- Po raz drugi wystąpię przeciwko swojemu byłemu pracodawcy. Ten pierwszy raz był kiedy grałem z Legią przeciwko Amice Wronki. Jednak to nie to samo, co mecz z Legią. W sobotę wszystkie sentymenty pójdą na bok i jeżeli zagram zrobię wszystko, aby punkty pojechały do Białegostoku - powiedział "Bury".
Komplet na stadionie
W stolicy Podlasia mecz ze stołecznym klubem wywołuje olbrzymie emocje. Kibice Jagiellonii w ekspresowym tempie wykupili 1400 przeznaczonych dla nich biletów. Również fani Wojskowych nabyli wszystkie dostępne wejściówki - na dwa dni przed meczem, co w tym sezonie w stolicy jeszcze się nie zdarzyło. Na stadionie zasiądzie prawie 23 tysiące widzów. "Bury" obiecuje, że piłkarze zrobią wszystko, by to jagiellońscy kibice do Białegostoku wracali w znakomitych nastrojach. - Koncentrujemy się na każdym kolejnym meczu. Nie wybiegamy myślami daleko do przodu. Tak samo gramy przeciwko Wiśle Kraków, Lechowi Poznań czy też Polonii Bytom. Każde kolejne zwycięstwo przybliża nas do tytułu mistrza Polski - zauważył Burkhardt.
Dlaczego nie podeszli?
W tym tygodniu w restauracji KFC zostało zorganizowane spotkanie piłkarzy z kibicami. Z widowni padło pytanie dlaczego zawodnicy po wygranym meczu na wyjeździe nie podeszli do fanów Jagiellonii. - Czy Delegat nam zabronił? Nie - odpowiedział "Bury". - Było to przykre, gdyż chodziło o rasizm. Ktoś z sektora krzyknął do Francka Essomby nieprzyjemne słowo. My jesteśmy zespołem. Nie będzie tak, że 23. podejdzie a jeden zostanie. Tak samo jest z kibicami. Wszyscy albo nikt. Gdy ktoś obraża naszego zawodnika, kolegę, nie możemy na to pozwolić - stwierdził.
Kibice Jagi dociekali również dlaczego piłkarze nie chcieli śpiewać z nimi po przegranym meczu z Widzewem. "Bury" także zabrał w tej sprawie głos. - Jak ktoś dostaje w łeb 1:4, to nie chce się śpiewać. Najlepiej w takim wypadku spuścić głowy. W szatni atmosfera była grobowa. Nikt nie miał ochoty się bawić - przyznał.

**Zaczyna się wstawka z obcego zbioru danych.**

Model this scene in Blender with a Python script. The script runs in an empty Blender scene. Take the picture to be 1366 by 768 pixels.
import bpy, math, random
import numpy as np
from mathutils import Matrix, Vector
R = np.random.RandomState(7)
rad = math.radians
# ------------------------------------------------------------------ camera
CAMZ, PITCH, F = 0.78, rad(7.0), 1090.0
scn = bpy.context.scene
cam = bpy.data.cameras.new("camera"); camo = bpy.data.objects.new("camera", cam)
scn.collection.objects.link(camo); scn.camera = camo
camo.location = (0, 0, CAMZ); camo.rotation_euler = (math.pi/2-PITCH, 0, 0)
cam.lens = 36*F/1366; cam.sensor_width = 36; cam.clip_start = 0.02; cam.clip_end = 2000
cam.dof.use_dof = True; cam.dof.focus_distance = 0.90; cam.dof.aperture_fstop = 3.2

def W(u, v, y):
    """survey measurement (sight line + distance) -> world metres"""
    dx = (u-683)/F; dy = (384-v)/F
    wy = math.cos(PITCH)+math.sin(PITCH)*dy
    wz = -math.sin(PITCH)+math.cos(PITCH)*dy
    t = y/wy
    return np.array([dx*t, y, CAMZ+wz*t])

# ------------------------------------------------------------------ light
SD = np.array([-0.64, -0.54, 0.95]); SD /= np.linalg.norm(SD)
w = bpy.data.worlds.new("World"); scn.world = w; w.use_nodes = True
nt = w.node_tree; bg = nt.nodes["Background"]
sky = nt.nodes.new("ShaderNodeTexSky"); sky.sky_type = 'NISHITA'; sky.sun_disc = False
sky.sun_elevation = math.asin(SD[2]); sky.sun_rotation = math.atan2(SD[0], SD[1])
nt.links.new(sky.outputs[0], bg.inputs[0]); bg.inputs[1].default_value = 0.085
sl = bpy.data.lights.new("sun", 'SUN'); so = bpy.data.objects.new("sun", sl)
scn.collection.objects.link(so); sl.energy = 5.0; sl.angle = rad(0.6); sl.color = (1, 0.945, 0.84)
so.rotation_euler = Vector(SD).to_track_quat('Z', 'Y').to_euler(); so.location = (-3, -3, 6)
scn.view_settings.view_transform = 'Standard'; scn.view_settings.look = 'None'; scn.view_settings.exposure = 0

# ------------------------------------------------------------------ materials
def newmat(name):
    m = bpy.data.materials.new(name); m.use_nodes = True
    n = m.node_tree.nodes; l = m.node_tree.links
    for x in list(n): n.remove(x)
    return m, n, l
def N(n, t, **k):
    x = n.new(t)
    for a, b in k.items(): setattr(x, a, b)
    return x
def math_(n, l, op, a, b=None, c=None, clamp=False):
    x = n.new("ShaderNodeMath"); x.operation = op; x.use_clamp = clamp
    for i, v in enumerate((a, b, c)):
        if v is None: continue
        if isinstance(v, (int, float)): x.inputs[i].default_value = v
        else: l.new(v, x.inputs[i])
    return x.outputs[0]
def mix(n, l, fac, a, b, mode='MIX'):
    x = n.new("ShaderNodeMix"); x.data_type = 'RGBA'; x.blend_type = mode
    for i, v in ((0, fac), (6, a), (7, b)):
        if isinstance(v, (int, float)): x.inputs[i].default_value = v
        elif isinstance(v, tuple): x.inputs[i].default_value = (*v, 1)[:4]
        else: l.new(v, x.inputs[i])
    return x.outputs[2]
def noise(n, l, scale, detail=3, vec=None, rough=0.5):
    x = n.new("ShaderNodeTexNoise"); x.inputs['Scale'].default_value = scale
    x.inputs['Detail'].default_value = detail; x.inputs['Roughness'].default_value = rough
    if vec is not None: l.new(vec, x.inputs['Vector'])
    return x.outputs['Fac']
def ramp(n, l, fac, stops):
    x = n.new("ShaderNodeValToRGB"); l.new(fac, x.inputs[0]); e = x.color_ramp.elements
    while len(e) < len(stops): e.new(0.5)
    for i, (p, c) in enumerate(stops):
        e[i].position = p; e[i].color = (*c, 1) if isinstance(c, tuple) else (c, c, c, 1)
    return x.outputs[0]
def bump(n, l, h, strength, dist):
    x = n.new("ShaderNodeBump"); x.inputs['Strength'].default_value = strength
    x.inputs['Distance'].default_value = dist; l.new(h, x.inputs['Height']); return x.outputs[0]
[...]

Jagiellonia wykupi Burkhardta?
W rundzie wiosennej sezonu 2009/10 Jaga wypożyczyła Burkhardta na rok z ukraińskiego Metalista Charków. Kontrakt piłkarza z białostockim klubem wygasa w grudniu, czyli za niecałe dwa miesiące. Jak będzie wyglądać przyszłość piłkarza? - Trwają - jak powiedział prasie prezes Cezary Kulesza - negocjacje z Metalistem Charków. Ja chciałbym zostać w Jagiellonii, bo tutaj odżyłem. Przed zespołem rysuje się ciekawa przyszłość, mamy dobrego trenera i dużo młodych zawodników z potencjałem, którzy w przyszłości będą stanowić o sile zespołu. Ponadto w Białymstoku są fantastyczni kibice, którzy po oddaniu nowego stadionu będą wyczyniać na nim cuda. Są naszym dwunastym zawodnikiem. Kwota transferu oscyluje w granicach 300-400 tysięcy euro - poinformował Burkhardt.